Data block ▸

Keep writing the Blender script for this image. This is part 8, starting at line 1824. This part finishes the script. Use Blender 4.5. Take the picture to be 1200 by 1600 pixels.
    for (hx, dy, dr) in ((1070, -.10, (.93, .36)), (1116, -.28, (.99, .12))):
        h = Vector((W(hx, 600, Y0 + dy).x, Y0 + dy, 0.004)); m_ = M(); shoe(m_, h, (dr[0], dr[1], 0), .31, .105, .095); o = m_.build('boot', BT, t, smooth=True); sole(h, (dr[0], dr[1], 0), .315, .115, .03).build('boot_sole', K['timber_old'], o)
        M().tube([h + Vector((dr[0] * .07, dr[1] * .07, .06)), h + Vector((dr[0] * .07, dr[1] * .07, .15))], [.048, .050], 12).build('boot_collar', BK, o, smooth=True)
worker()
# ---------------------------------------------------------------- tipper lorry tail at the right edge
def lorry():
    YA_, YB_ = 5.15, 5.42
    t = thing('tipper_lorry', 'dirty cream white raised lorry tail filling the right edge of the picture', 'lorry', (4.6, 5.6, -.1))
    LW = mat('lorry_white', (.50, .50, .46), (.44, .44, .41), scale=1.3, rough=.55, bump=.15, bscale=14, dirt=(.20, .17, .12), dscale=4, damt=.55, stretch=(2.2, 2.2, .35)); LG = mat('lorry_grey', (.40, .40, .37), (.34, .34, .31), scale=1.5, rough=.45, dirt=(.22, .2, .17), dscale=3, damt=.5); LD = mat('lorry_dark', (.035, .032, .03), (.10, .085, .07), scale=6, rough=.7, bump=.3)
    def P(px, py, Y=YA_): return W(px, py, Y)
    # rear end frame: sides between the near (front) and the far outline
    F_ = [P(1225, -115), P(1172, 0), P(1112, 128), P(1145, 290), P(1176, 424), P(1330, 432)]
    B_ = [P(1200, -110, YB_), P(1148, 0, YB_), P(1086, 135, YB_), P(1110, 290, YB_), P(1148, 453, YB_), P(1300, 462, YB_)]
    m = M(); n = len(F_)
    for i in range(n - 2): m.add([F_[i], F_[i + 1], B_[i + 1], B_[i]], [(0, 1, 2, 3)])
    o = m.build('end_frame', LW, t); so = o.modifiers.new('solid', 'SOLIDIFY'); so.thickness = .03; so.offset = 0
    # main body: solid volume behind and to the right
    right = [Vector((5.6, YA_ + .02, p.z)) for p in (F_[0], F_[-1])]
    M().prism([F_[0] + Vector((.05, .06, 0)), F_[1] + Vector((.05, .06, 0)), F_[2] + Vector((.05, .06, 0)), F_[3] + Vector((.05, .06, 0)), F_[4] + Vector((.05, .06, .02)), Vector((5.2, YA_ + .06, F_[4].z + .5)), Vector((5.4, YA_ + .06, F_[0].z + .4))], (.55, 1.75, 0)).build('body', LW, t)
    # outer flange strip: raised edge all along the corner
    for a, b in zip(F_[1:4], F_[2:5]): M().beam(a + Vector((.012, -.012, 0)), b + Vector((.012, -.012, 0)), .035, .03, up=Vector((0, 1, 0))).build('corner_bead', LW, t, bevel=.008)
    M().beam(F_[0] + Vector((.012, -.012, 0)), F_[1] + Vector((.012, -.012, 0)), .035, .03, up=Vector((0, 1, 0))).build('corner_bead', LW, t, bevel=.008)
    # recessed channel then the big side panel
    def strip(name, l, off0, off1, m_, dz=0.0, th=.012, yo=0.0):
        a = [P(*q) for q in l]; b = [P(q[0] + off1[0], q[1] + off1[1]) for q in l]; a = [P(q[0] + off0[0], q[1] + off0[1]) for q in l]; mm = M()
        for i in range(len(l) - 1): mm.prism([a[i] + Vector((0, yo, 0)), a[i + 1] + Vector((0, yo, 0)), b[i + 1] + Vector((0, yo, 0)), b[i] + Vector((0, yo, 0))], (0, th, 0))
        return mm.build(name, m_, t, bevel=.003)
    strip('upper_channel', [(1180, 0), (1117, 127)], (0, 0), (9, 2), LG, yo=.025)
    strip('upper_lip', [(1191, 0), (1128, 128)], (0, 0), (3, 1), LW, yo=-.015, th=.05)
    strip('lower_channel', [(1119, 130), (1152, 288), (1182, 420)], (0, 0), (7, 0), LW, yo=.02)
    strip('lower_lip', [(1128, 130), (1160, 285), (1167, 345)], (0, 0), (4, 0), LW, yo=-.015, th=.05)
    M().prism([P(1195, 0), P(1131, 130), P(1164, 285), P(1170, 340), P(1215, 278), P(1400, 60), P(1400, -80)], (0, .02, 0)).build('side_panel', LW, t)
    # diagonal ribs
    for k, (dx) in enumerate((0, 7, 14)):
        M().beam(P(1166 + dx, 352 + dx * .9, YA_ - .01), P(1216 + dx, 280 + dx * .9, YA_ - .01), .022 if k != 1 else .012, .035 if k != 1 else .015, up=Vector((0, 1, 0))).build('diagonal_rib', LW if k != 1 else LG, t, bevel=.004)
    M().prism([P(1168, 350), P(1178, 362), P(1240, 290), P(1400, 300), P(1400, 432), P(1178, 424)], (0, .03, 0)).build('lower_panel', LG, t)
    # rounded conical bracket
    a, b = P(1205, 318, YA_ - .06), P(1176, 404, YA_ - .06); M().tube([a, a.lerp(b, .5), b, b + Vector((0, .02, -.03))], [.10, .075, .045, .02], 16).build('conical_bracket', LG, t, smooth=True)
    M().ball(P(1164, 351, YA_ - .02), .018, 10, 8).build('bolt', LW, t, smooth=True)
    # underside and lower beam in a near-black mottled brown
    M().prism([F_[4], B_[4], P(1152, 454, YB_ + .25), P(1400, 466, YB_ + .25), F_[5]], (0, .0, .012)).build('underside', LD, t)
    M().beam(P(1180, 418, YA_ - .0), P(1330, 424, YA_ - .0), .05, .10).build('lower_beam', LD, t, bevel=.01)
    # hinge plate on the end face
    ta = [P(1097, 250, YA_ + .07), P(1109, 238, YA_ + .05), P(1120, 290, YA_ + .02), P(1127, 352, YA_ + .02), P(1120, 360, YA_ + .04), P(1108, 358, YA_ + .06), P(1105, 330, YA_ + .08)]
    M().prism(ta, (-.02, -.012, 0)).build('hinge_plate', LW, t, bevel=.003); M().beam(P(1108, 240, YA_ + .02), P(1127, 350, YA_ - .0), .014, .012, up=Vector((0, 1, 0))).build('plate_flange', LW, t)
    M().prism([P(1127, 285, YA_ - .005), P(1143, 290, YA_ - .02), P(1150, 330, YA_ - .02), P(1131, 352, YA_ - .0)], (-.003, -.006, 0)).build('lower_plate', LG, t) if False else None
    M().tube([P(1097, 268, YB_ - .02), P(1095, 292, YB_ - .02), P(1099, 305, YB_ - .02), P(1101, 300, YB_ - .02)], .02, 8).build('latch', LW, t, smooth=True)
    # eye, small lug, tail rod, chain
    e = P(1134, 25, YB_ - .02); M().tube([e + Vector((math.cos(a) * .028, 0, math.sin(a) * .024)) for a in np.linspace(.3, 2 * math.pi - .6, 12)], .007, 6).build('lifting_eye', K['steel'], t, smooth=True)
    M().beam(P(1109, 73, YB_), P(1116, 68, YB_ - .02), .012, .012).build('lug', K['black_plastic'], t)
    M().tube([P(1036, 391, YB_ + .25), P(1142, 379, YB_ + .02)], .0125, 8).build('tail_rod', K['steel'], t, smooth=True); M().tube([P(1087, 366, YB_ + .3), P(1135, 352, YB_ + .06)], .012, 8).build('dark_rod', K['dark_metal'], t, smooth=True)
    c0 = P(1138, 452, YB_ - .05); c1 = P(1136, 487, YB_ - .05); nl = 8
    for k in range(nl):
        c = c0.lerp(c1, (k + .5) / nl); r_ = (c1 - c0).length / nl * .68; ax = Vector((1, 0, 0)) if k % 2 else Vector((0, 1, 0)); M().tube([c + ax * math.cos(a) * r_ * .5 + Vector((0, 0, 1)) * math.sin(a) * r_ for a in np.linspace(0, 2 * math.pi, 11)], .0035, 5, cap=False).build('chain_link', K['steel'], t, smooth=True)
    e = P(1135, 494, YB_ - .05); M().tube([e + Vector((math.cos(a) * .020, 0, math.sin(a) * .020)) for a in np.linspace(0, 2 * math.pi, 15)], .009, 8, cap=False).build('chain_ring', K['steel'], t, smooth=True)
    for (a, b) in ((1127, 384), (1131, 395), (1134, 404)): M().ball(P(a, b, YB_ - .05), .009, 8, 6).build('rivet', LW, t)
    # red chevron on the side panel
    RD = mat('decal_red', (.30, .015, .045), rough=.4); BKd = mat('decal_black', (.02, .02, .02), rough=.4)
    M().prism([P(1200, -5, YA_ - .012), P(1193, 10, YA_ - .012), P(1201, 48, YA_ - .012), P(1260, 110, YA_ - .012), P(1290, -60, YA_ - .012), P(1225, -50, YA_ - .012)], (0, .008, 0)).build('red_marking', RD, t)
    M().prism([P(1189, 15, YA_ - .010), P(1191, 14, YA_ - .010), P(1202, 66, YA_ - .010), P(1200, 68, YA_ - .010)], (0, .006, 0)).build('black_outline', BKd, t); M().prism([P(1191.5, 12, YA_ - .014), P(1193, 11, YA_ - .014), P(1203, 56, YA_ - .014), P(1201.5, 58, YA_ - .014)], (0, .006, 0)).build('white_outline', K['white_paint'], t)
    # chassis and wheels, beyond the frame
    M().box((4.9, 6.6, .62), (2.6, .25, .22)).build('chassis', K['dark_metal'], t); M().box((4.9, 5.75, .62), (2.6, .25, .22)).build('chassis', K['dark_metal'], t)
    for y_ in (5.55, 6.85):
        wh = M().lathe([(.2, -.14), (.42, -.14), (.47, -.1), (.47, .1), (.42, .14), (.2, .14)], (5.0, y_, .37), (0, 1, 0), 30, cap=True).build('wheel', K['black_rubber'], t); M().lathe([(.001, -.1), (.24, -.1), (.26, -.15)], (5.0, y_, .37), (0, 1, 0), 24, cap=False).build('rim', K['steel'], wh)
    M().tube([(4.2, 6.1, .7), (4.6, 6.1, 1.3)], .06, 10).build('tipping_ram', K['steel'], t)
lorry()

Exercise goal ▸
From the data above, show each line that contains "picture".

Task solution ▸
Keep writing the Blender script for this image. This is part 8, starting at line 1824. This part finishes the script. Use Blender 4.5. Take the picture to be 1200 by 1600 pixels.
    t = thing('tipper_lorry', 'dirty cream white raised lorry tail filling the right edge of the picture', 'lorry', (4.6, 5.6, -.1))